[START Supplied records]

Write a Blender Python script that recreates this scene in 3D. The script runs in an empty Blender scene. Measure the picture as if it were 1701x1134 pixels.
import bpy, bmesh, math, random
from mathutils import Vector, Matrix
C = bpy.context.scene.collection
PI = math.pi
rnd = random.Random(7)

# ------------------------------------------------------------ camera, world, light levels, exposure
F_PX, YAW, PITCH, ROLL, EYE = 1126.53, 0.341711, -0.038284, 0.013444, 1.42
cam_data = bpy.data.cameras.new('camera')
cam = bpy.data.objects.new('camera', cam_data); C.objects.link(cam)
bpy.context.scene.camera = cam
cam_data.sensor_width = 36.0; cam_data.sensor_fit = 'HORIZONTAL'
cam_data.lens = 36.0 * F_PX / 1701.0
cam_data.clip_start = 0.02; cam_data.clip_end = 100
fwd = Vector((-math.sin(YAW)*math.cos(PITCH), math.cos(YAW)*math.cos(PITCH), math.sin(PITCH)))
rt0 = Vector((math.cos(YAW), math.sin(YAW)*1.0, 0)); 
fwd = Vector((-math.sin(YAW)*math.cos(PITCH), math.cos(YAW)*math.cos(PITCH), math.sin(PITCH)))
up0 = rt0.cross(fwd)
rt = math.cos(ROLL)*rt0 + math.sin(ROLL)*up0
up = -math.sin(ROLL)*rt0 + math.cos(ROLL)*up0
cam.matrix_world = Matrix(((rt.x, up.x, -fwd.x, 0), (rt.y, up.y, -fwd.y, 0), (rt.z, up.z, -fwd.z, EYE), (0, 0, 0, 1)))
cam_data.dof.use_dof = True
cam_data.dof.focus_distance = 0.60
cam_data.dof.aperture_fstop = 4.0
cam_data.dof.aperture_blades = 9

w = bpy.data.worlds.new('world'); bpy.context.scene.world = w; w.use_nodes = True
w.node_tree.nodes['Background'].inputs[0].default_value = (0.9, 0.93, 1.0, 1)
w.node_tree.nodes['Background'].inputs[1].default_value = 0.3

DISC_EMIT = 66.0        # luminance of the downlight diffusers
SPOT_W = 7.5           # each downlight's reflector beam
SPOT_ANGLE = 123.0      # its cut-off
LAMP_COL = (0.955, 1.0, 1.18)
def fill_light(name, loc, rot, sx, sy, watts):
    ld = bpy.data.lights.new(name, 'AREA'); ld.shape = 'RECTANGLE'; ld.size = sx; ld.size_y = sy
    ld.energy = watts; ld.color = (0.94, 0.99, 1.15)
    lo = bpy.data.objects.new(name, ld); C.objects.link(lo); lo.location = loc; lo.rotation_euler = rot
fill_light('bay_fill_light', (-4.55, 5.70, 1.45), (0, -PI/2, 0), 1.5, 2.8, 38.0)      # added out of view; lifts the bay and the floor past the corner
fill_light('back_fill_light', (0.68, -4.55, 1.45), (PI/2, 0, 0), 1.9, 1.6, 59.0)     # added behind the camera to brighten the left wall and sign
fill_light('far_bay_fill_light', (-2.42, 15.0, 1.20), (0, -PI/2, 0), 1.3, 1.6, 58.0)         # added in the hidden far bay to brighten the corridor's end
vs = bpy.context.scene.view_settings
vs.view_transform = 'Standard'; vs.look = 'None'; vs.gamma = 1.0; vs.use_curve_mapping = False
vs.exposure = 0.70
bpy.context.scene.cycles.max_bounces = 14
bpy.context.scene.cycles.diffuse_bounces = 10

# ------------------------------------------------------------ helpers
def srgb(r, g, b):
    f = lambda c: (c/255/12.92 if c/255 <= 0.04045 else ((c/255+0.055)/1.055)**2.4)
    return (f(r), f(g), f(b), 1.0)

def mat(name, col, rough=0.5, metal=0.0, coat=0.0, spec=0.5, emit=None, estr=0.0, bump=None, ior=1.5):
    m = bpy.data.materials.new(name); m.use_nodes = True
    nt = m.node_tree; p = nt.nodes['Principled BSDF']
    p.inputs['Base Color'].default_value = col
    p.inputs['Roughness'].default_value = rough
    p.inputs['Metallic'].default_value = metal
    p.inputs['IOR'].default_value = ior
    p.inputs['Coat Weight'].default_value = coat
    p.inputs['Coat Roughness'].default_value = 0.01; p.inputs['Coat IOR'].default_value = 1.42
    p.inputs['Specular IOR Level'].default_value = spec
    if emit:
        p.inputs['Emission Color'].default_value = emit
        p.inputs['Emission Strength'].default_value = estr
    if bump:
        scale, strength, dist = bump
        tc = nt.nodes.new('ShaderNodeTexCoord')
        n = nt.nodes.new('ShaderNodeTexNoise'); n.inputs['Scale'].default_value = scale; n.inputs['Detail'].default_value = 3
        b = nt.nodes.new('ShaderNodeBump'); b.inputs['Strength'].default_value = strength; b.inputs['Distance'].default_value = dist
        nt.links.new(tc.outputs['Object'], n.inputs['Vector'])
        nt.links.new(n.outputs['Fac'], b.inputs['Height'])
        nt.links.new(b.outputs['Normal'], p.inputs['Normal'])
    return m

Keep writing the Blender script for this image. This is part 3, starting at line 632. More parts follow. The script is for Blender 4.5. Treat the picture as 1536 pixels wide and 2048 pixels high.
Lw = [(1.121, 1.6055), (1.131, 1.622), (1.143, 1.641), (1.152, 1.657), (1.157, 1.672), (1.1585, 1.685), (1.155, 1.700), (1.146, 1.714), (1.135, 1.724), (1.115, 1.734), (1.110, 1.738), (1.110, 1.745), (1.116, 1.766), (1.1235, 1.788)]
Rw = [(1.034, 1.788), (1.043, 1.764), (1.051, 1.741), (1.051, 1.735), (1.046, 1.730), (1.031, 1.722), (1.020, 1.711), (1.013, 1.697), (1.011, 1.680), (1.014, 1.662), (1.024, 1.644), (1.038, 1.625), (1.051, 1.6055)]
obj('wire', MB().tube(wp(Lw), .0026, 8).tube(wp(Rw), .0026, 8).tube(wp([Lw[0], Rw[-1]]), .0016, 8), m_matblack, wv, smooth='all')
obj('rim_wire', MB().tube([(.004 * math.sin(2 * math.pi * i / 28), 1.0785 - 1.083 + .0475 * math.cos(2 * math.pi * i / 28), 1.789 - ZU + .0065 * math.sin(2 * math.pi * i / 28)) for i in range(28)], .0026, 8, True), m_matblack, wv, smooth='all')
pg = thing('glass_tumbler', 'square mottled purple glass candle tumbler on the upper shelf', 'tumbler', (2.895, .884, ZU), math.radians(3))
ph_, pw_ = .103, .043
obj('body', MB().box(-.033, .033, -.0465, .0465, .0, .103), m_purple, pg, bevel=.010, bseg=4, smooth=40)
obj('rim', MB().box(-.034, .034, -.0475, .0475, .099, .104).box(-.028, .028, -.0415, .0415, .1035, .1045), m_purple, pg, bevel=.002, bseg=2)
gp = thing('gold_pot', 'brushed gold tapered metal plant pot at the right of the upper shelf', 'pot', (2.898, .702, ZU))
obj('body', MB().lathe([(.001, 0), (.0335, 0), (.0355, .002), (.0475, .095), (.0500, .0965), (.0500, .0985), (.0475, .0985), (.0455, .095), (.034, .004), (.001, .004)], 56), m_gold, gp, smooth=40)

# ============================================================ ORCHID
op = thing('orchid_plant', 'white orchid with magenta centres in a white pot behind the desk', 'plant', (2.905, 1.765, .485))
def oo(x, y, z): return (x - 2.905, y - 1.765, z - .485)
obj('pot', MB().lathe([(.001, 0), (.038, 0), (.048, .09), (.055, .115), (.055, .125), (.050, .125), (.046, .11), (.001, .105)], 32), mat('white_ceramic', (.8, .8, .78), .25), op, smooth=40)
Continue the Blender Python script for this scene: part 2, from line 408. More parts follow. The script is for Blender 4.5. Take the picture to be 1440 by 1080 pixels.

[END Supplied records]

Lines from the beginning of the data above through the line containing "rnd = random.Random(7)" are to be returned exactly, and no others.

◆ **The result**
Write a Blender Python script that recreates this scene in 3D. The script runs in an empty Blender scene. Measure the picture as if it were 1701x1134 pixels.
import bpy, bmesh, math, random
from mathutils import Vector, Matrix
C = bpy.context.scene.collection
PI = math.pi
rnd = random.Random(7)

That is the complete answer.